Vor sechs Jahren gab es eine Überraschung: Im Terrarium wurden unbefruchtete Krokodil-Eier gefunden. Seither steht fest: Das Krokodil, das erst Theophil hieß, ist in Wirklichkeit ein Weibchen. Die Wasserwerker benannten es kurzerhand um.

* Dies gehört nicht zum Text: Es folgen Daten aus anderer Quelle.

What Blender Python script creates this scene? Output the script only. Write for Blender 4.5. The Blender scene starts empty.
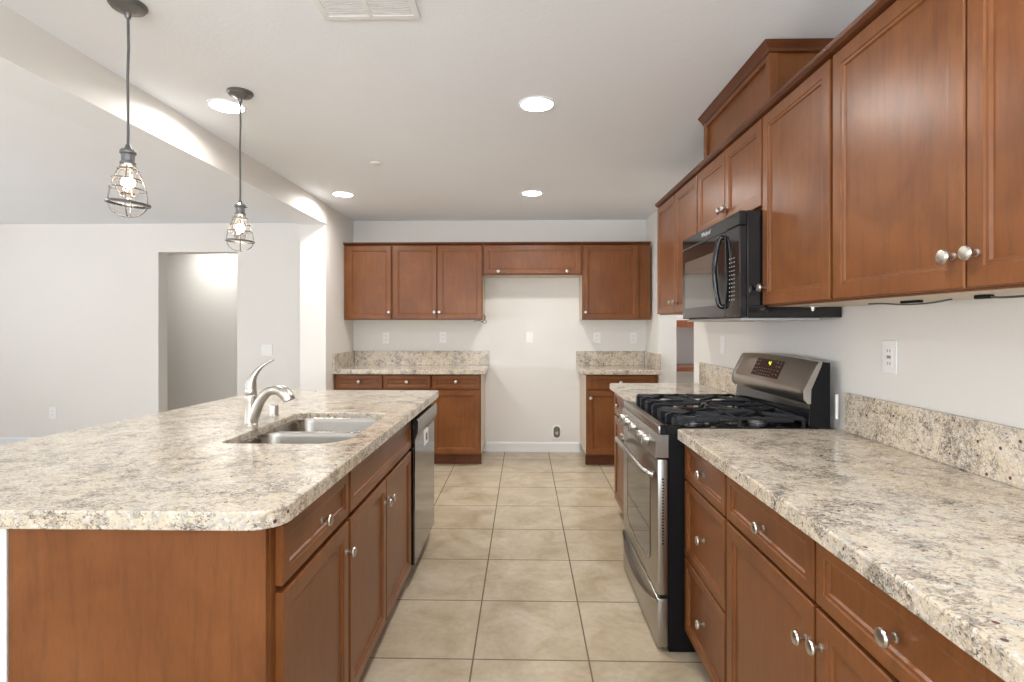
import bpy, bmesh, math, random
from mathutils import Vector, Matrix
random.seed(4)
S = bpy.context.scene
COL = S.collection
PI = math.pi

# ---------------------------------------------------------------- camera
cam_d = bpy.data.cameras.new('camera'); cam = bpy.data.objects.new('camera', cam_d); COL.objects.link(cam)
cam.location = (0, 0, 1.33)
cam.rotation_euler = (PI/2, 0, math.atan(12/540))
cam_d.sensor_width = 36; cam_d.lens = 540*36/1024; cam_d.shift_y = -15.5/1024
cam_d.clip_start = .05
S.camera = cam

# ---------------------------------------------------------------- world, exposure
w = bpy.data.worlds.new('daylight'); S.world = w; w.use_nodes = True
w.node_tree.nodes['Background'].inputs[0].default_value = (.92, .96, 1, 1)
w.node_tree.nodes['Background'].inputs[1].default_value = .7
S.view_settings.view_transform = 'Standard'; S.view_settings.look = 'None'
S.view_settings.gamma = 1; S.view_settings.use_curve_mapping = False
S.view_settings.exposure = 0.42

def window_light(name, loc, rot, sx, sy, power, color=(.86, .93, 1)):
    l = bpy.data.lights.new(name, 'AREA'); l.shape = 'RECTANGLE'; l.size = sx; l.size_y = sy
    l.energy = power; l.color = color
    o = bpy.data.objects.new(name, l); COL.objects.link(o); o.location = loc; o.rotation_euler = rot
    return o
# added lamps at unseen rear and left windows, tilted up to brighten the ceiling
window_light('window_uplight', (-.3, -3.32, 1.2), (PI/2+1.3, 0, 0), 2.5, 1.9, 235)
window_light('window_uplight', (-4.2, -3.32, 1.2), (PI/2+1.2, 0, 0), 2.9, 1.9, 100, (.95, .96, 1))
window_light('window_uplight', (-6.93, 1.6, 1.25), (PI/2+1.0, 0, -PI/2), 3.4, 1.6, 115, (.95, .96, 1))

# ---------------------------------------------------------------- materials
def mat(name, col, rough=.5, metal=0, **k):
    m = bpy.data.materials.new(name); m.use_nodes = True
    b = m.node_tree.nodes['Principled BSDF']
    b.inputs['Base Color'].default_value = (*col, 1)
    b.inputs['Roughness'].default_value = rough; b.inputs['Metallic'].default_value = metal
    for a, v in k.items(): b.inputs[a.replace('_', ' ')].default_value = v
    return m
class NT:
    def __init__(s, m): s.t = m.node_tree; s.b = s.t.nodes['Principled BSDF']
    def n(s, ty, **k):
        o = s.t.nodes.new(ty)
        for a, v in k.items():
            if a.startswith('i_'):
                o.inputs[a[2:].replace('_', ' ')].default_value = v
            else: setattr(o, a, v)
        return o
    def l(s, a, b): s.t.links.new(a, b)
    def coord(s, scale=(1, 1, 1), rot=(0, 0, 0), loc=(0, 0, 0), kind='Object'):
        c = s.n('ShaderNodeTexCoord'); mp = s.n('ShaderNodeMapping')
        mp.inputs['Scale'].default_value = scale; mp.inputs['Rotation'].default_value = rot; mp.inputs['Location'].default_value = loc
        s.l(c.outputs[kind], mp.inputs['Vector']); return mp.outputs[0]
    def noise(s, vec, scale, detail=4, rough=.5, dist=0):
        o = s.n('ShaderNodeTexNoise'); o.inputs['Scale'].default_value = scale; o.inputs['Detail'].default_value = detail
        o.inputs['Roughness'].default_value = rough; o.inputs['Distortion'].default_value = dist
        s.l(vec, o.inputs['Vector']); return o.outputs['Fac']
    def ramp(s, fac, stops):
        o = s.n('ShaderNodeValToRGB'); e = o.color_ramp.elements
        while len(e) < len(stops): e.new(.5)
        for i, (p, c) in enumerate(stops):
            e[i].position = p; e[i].color = (*c, 1) if len(c) == 3 else c
        s.l(fac, o.inputs[0]); return o.outputs[0]
    def mix(s, fac, a, b, mode='MIX'):
        o = s.n('ShaderNodeMixRGB', blend_type=mode)
        for i, v in enumerate((fac, a, b)):
            if isinstance(v, (int, float)): o.inputs[i].default_value = v
            elif isinstance(v, tuple): o.inputs[i].default_value = (*v, 1)
            else: s.l(v, o.inputs[i])
        return o.outputs[0]
    def bump(s, h, st, dist=.01):
        o = s.n('ShaderNodeBump'); o.inputs['Strength'].default_value = st; o.inputs['Distance'].default_value = dist
        s.l(h, o.inputs['Height']); s.l(o.outputs[0], s.b.inputs['Normal'])
g = lambda v: (v, v, v)

M = {}
def plaster(name, col, sc=90, st=.12):
    m = mat(name, col, .75); t = NT(m); v = t.coord()
    t.bump(t.noise(v, sc, 5, .6), st, .004)
    big = t.noise(v, 1.3, 3)
    c = t.ramp(big, [(.3, tuple(x*.985 for x in col)), (.7, tuple(min(1, x*1.01) for x in col))])
    t.l(c, t.b.inputs['Base Color']); return m
M['wall'] = plaster('painted_wall', (.79, .765, .725))
M['ceil'] = plaster('ceiling_paint', (.87, .90, .95), 60, .25)
M['trim'] = mat('white_trim', (.84, .85, .86), .4)
M['plate'] = mat('white_plastic', (.88, .87, .85), .35)
M['plate_dark'] = mat('socket_shadow', (.25, .24, .23), .5)

def wood(name, dark, mid, light, rough=.33, horiz=False):
    m = mat(name, mid, rough); t = NT(m)
    sc = (1, 9, 9) if horiz else (9, 9, 1)
    v = t.coord((sc[0], sc[1], sc[2])); v2 = t.coord()
    blot = t.noise(v2, 3.5, 4, .55, .6)
    gr = t.noise(v, 5.5, 8, .62, .35)
    fine = t.noise(t.coord((60, 60, 5)), 6, 3, .6)
    c = t.ramp(blot, [(.28, dark), (.5, mid), (.74, light)])
    c2 = t.ramp(gr, [(.3, g(.62)), (.52, g(.98)), (.75, g(1.0))])
    c = t.mix(.6, c, c2, 'MULTIPLY')
    c = t.mix(.25, c, t.ramp(fine, [(.35, g(.6)), (.6, g(1))]), 'MULTIPLY')
    t.l(c, t.b.inputs['Base Color'])
    t.bump(fine, .03, .002)
    t.b.inputs['Specular IOR Level'].default_value = .27; t.b.inputs['Coat Weight'].default_value = .2; t.b.inputs['Coat Roughness'].default_value = .33
    return m
M['cherry'] = wood('cherry_stained_wood', (.155, .049, .012), (.20, .067, .017), (.245, .088, .026))
M['cherry_edge'] = wood('cherry_moulding', (.085, .026, .008), (.12, .036, .012), (.16, .052, .02))
M['maple'] = wood('pale_maple_laminate', (.60, .49, .36), (.66, .55, .42), (.72, .61, .47), .5)
M['shelfwood'] = wood('pantry_shelf_wood', (.22, .07, .03), (.33, .12, .05), (.42, .17, .08))

def granite():
    m = mat('speckled_granite', (.6, .55, .45), .12); t = NT(m)
    v = t.coord(); st = t.coord((1, 1.5, 1.5), (0, 0, .45))
    a = t.noise(v, 30, 6, .62, .5)
    base = t.ramp(a, [(.32, (.46, .44, .41)), (.44, (.57, .51, .42)), (.56, (.66, .56, .425)), (.70, (.70, .66, .60))])
    big = t.noise(v, 4, 3, .5)
    base = t.mix(t.ramp(big, [(.35, g(0)), (.7, g(.5))]), base, (.60, .48, .32))
    # pale quartz grains
    vo = t.n('ShaderNodeTexVoronoi'); vo.inputs['Scale'].default_value = 170; t.l(v, vo.inputs['Vector'])
    sep = t.n('ShaderNodeSeparateColor'); t.l(vo.outputs['Color'], sep.inputs[0])
    base = t.mix(t.ramp(sep.outputs[0], [(.75, g(0)), (.9, g(.5))]), base, (.76, .75, .72))
    # soft taupe clouds, then grey-black mineral drifts inside them
    patch = t.noise(v, 9, 4, .55, .8)
    cl = t.noise(st, 38, 6, .7, 1.0)
    def madd(x, k, y):
        o = t.n('ShaderNodeMath', operation='MULTIPLY_ADD'); t.l(x, o.inputs[0]); o.inputs[1].default_value = k; t.l(y, o.inputs[2]); return o.outputs[0]
    c1 = madd(patch, .35, cl)
    base = t.mix(t.ramp(c1, [(.685, g(0)), (.76, g(.7))]), base, (.27, .225, .18))
    d = t.noise(st, 85, 7, .72, 1.2)
    c2 = madd(patch, .40, d)
    base = t.mix(t.ramp(c2, [(.75, g(0)), (.815, g(.9))]), base, (.085, .078, .072))
    d2 = t.noise(v, 120, 4, .6, .8)
    base = t.mix(t.ramp(d2, [(.60, g(0)), (.66, g(.75))]), base, (.20, .16, .13))
    # sparse garnet spots
    vg = t.n('ShaderNodeTexVoronoi'); vg.inputs['Scale'].default_value = 70; t.l(v, vg.inputs['Vector'])
    sg = t.n('ShaderNodeSeparateColor'); t.l(vg.outputs['Color'], sg.inputs[0])
    gm = t.n('ShaderNodeMath', operation='GREATER_THAN'); gm.inputs[1].default_value = .965; t.l(sg.outputs[1], gm.inputs[0])
    gd = t.n('ShaderNodeMath', operation='LESS_THAN'); gd.inputs[1].default_value = .33; t.l(vg.outputs['Distance'], gd.inputs[0])
    gg = t.n('ShaderNodeMath', operation='MULTIPLY'); t.l(gm.outputs[0], gg.inputs[0]); t.l(gd.outputs[0], gg.inputs[1])
    base = t.mix(gg.outputs[0], base, (.12, .05, .05))
    t.l(base, t.b.inputs['Base Color'])
    return m
M['granite'] = granite()

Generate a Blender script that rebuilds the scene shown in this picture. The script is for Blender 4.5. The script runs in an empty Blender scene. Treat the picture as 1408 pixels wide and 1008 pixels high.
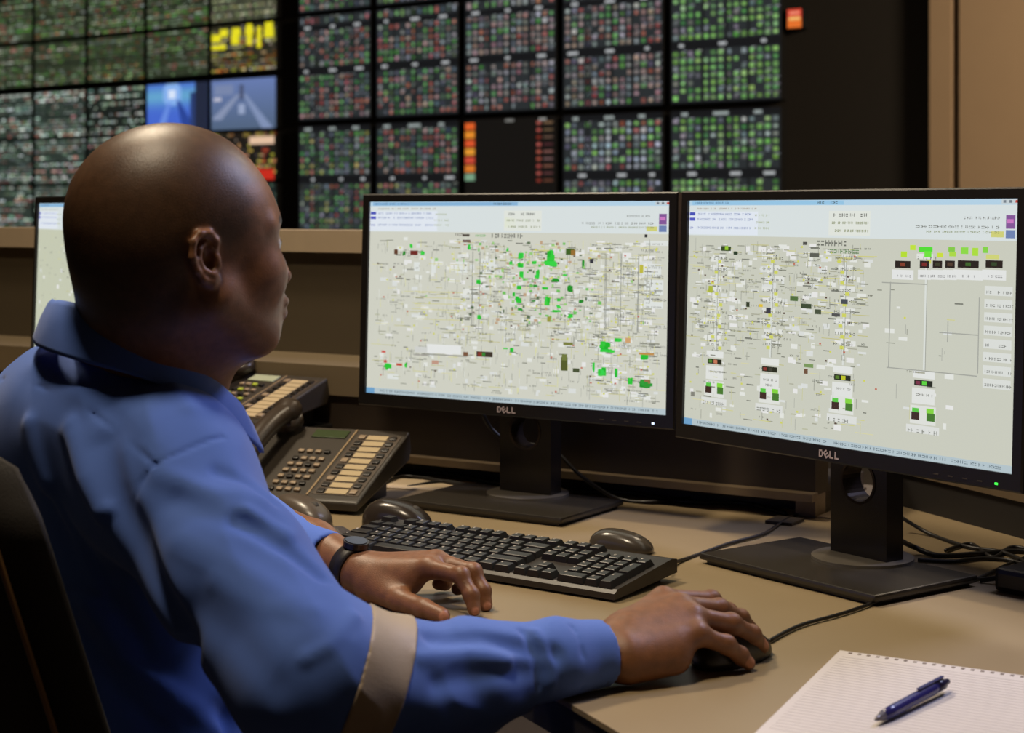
import bpy, bmesh, math, random
import numpy as np
from mathutils import Vector, Matrix
R = math.radians
F = 2290.0; CX = 704.0; HY = 288.0; CAMZ = 1.19; DESK = 0.75

def at(px, py, Y):
    return np.array([(px - CX) / F * Y, Y, CAMZ - (py - HY) / F * Y])
def on(px, py, z=DESK):
    Y = (CAMZ - z) * F / (py - HY)
    return np.array([(px - CX) / F * Y, Y, z])

scene = bpy.context.scene
C = scene.collection
# ---------------------------------------------------------------- camera
cd = bpy.data.cameras.new('camera'); cam = bpy.data.objects.new('camera', cd); C.objects.link(cam)
cam.location = (0, 0, CAMZ); cam.rotation_euler = (R(90), 0, 0)
cd.sensor_width = 36; cd.lens = F / 1408 * 36
cd.shift_y = -(504 - HY) / 1408.0
cd.clip_start = 0.05
cd.dof.use_dof = True; cd.dof.focus_distance = 1.95; cd.dof.aperture_fstop = 7.4
scene.camera = cam
# ---------------------------------------------------------------- world, view
w = bpy.data.worlds.new('world'); scene.world = w; w.use_nodes = True
w.node_tree.nodes['Background'].inputs[0].default_value = (1.0, 0.8, 0.6, 1)
w.node_tree.nodes['Background'].inputs[1].default_value = 0.02
scene.view_settings.view_transform = 'Standard'; scene.view_settings.look = 'None'
scene.view_settings.exposure = 0.0; scene.view_settings.gamma = 1
scene.view_settings.use_curve_mapping = False
# ---------------------------------------------------------------- lamps
def area(name, loc, target, size, power, color):
    l = bpy.data.lights.new(name, 'AREA'); l.shape = 'DISK'; l.size = size; l.energy = power; l.color = color
    o = bpy.data.objects.new(name, l); C.objects.link(o); o.location = loc
    o.rotation_euler = (Vector(target) - Vector(loc)).to_track_quat('-Z', 'Y').to_euler(); return o
WARM = (1.0, 0.83, 0.60); COOL = (0.62, 0.66, 1.0)
area('ceiling_lamp_left', (-0.75, 2.75, 3.0), (0.1, 1.9, 0.75), 0.22, 34, WARM)
area('ceiling_lamp_near', (-0.42, 1.22, 3.0), (-0.3, 1.6, 0.9), 0.32, 31, WARM)
area('ceiling_lamp_right', (1.3, 4.1, 3.0), (0.4, 2.2, 0.75), 0.5, 14, WARM)
area('cool_screen_fill', (1.5, 2.6, 2.6), (-0.25, 1.65, 1.1), 0.6, 30, COOL)  # added cool fill standing for the glow of the screens, no ceiling fixture
area('ceiling_lamp_wall', (3.6, 4.0, 3.0), (3.0, 6.6, 1.8), 0.8, 115, WARM)
area('ceiling_lamp_console', (-1.0, 2.6, 2.9), (-0.4, 3.0, 1.0), 0.4, 8, WARM)

# ---------------------------------------------------------------- helpers
def lin(c):
    out = []
    for v in c[:3]:
        v /= 255.0
        out.append(v / 12.92 if v <= 0.04045 else ((v + 0.055) / 1.055) ** 2.4)
    return tuple(out)
MATS = {}
def mat(name, rgb, rough=0.5, metal=0.0, var=0.12, scale=30.0, bump=0.0, bscale=200.0, spec=0.5, coat=0.0, emit=0.0, sheen=0.0):
    if name in MATS: return MATS[name]
    m = bpy.data.materials.new(name); m.use_nodes = True; nt = m.node_tree; b = nt.nodes['Principled BSDF']
    tc = nt.nodes.new('ShaderNodeTexCoord'); nz = nt.nodes.new('ShaderNodeTexNoise'); nz.inputs['Scale'].default_value = scale
    nz.inputs['Detail'].default_value = 4
    nt.links.new(tc.outputs['Object'], nz.inputs['Vector'])
    mx = nt.nodes.new('ShaderNodeMix'); mx.data_type = 'RGBA'; c = lin(rgb)
    mx.inputs[6].default_value = (*[x * (1 - var) for x in c], 1); mx.inputs[7].default_value = (*[min(1, x * (1 + var)) for x in c], 1)
    nt.links.new(nz.outputs['Fac'], mx.inputs[0]); nt.links.new(mx.outputs[2], b.inputs['Base Color'])
    b.inputs['Roughness'].default_value = rough; b.inputs['Metallic'].default_value = metal
    b.inputs['Specular IOR Level'].default_value = spec; b.inputs['Coat Weight'].default_value = coat
    b.inputs['Sheen Weight'].default_value = sheen
    if bump:
        n2 = nt.nodes.new('ShaderNodeTexNoise'); n2.inputs['Scale'].default_value = bscale; n2.inputs['Detail'].default_value = 5
        nt.links.new(tc.outputs['Object'], n2.inputs['Vector'])
        bp = nt.nodes.new('ShaderNodeBump'); bp.inputs['Strength'].default_value = bump; bp.inputs['Distance'].default_value = 0.002
        nt.links.new(n2.outputs['Fac'], bp.inputs['Height']); nt.links.new(bp.outputs['Normal'], b.inputs['Normal'])
    if emit:
        b.inputs['Emission Color'].default_value = (*c, 1); b.inputs['Emission Strength'].default_value = emit
    MATS[name] = m; return m
def screen_mat(name, strength=1.0):
    if name in MATS: return MATS[name]
    m = bpy.data.materials.new(name); m.use_nodes = True; nt = m.node_tree; b = nt.nodes['Principled BSDF']
    a = nt.nodes.new('ShaderNodeVertexColor'); a.layer_name = 'Col'
    b.inputs['Base Color'].default_value = (0.01, 0.01, 0.012, 1); b.inputs['Roughness'].default_value = 0.35
    nt.links.new(a.outputs['Color'], b.inputs['Emission Color']); b.inputs['Emission Strength'].default_value = strength
    MATS[name] = m; return m
def tag(o, label, cat, group=None, kind=None):
    if label: o['label'] = label
    if cat: o['category'] = cat
    if group: o['group'] = group
    if kind: o['kind'] = kind
    return o
def empty(name, loc, rz=0, label=None, cat=None, group=None):
    o = bpy.data.objects.new(name, None); C.objects.link(o); o.location = loc; o.rotation_euler = (0, 0, rz); o.empty_display_size = 0.05
    if label: tag(o, label, cat, group)
    return o
def link(name, me, material, parent=None, smooth=False, loc=None, rot=None):
    o = bpy.data.objects.new(name, me); C.objects.link(o)
    for m in (material if isinstance(material, (list, tuple)) else [material]): me.materials.append(m)
    if parent: o.parent = parent
    if loc is not None: o.location = loc
    if rot is not None: o.rotation_euler = rot
    if smooth:
        me.polygons.foreach_set('use_smooth', [True] * len(me.polygons))
    return o
def copy_tree(o, parent=None):
    c = o.copy(); C.objects.link(c); c.parent = parent
    for ch in list(o.children): copy_tree(ch, c)
    return c

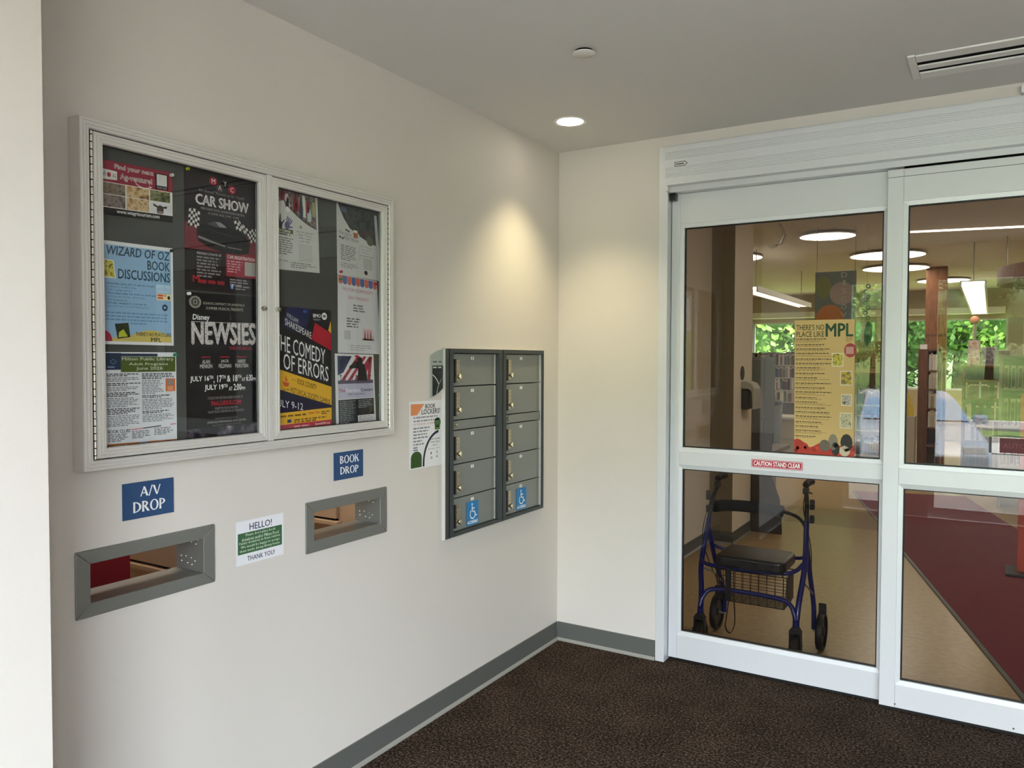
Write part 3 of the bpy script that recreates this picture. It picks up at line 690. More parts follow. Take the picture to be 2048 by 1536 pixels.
f.text('small_lettering', 'TICKETS MAY BE PURCHASED ONLINE AT', .28, .78, .268, .286, '#8f8b8a', 3); f.text('web_lettering', 'PAA.LUDUS.COM', .33, .75, .224, .256, '#b01c34', 3, .03)
f.text('small_lettering', 'KNAPTON MUSIC HOOTERS', .38, .70, .196, .213, '#8f8b8a', 3); f.text('small_lettering', 'VOIGT MUSIC CENTER OR AT THE DOOR', .28, .79, .172, .189, '#8f8b8a', 3)
f.text('small_lettering', 'PERFORMANCES HELD AT THE', .38, .70, .125, .138, '#77736f', 3); f.text('small_lettering', 'JANESVILLE PERFORMING ARTS CENTER', .27, .82, .098, .117, '#a8a3a0', 3); f.text('small_lettering', '408 S MAIN ST., JANESVILLE WI 53545', .34, .75, .078, .092, '#77736f', 3); f.done()

# --- volunteering flyer
f = Print('art_camp_flyer', 'white flyer with photo of a crowd and purple and black handprints', 'flyer', cs(-2.058, -1.852, 1.894, 1.899, 2.171, 2.183, None, -1.862), NX, '#c9c9c5')
ph = [(0, .985), (.955, .985), (.955, .575)]+[(.955-.75*i/8, .575+.012*i+.155*(i/8)**2) for i in range(1, 9)]+[(.1, .80), (0, .845)]
f.poly('crowd_photo', ph, PH4)
for (u, c, v0, v1) in ((.06, '#46232a', .84, .97), (.17, '#7b2433', .82, .965), (.27, '#c9b3b8', .76, .93), (.29, '#e0d4d6', .70, .86), (.46, '#7d2030', .72, .96), (.5, '#8e1b2e', .74, .88), (.60, '#31404a', .66, .90), (.66, '#d5d5d2', .68, .97), (.75, '#8c2a2c', .75, .90), (.79, '#b8c0c8', .64, .82), (.9, '#9aa070', .72, .92)):
    f.poly('crowd_photo', [(u-.04, v0), (u+.04, v0), (u+.05, (v0+v1)/2), (u+.022, v1), (u-.022, v1), (u-.05, (v0+v1)/2)], c, 2)
    f.ell('crowd_photo', u, v1, .025, .017, '#6a4a3c', 3, 10)
f.poly('photo_edge', [(a, b_) for a, b_ in ph[2:11]]+[(a, b_-.018) for a, b_ in ph[2:11]][::-1], '#4a4446', 2)
def hand(u, v_, s, c, rot):
    co, si = math.cos(rot), math.sin(rot); T = lambda a, b_: (u+s*(a*co-b_*si), v_+s*.75*(a*si+b_*co))
    f.poly('handprint', [T(a, b_) for a, b_ in arc(0, 0, .5, .55, 0, 360, 12)[:12]], c, 3)
    for k in range(4):
        a0 = -.38+.25*k; f.poly('handprint', [T(a0-.09, .45), (T(a0+.09, .45)), T(a0+.12*(k-1.5)*.5+.09, 1.15), T(a0+.12*(k-1.5)*.5-.09, 1.15)], c, 4)
    f.poly('handprint', [T(.45, -.1), T(.45, .15), T(.95, .45), T(1.0, .3)], c, 4)
hand(.10, .53, .13, '#26242a', .3); hand(.27, .535, .12, '#5d5480', -.5)
f.rect('green_label', 0, .44, .40, .49, '#525c38', 2); f.text('green_label', 'Art Camp', .02, .34, .445, .482, '#e6e6da', 3, .02); f.lines('title_lettering', .04, .34, .432, 1, .02, .02, '#5a5a56', 6, 3, .2, .98)
f.ell('round_mark', .58, .548, .032, .022, '#3c3c3c', 2, 4); f.rect('round_mark', .57, .54, .59, .556, '#c9c9c5', 3)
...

Bis über sechs Meter lang kann ein Nilkrokodil werden und 100 Jahre alt. „Es hat hier keinen Stress, vielleicht wird es noch älter“, sagt Wasserwerk-Chef Kriegel. Langweilen würde sich das Tier auch nicht. „Ein Krokodil ist von Natur aus ein Einzeltier.“ Und der frühere Leiter des Werkes, Hellmann, besucht es noch heute vier bis fünfmal im Jahr. „Ich weiß es in guten Händen.“
Manche Tierschützer sind aber besorgt. „Es ist nicht möglich, Wildtiere in der Gefangenschaft artgerecht zu halten“, sagt etwa Nadja Kutscher, Expertin für exotische Heimtiere bei der Tierschutzorganisation Peta in Deutschland. Sie lehnt deshalb auch Zoos grundsätzlich ab. Aber solch ein Tier könne man nach fast 40 Jahren auch nicht einfach wieder in die Freiheit entlassen. Der Fall sei aber ein gutes Beispiel, dass man Tiere nicht verschenken solle.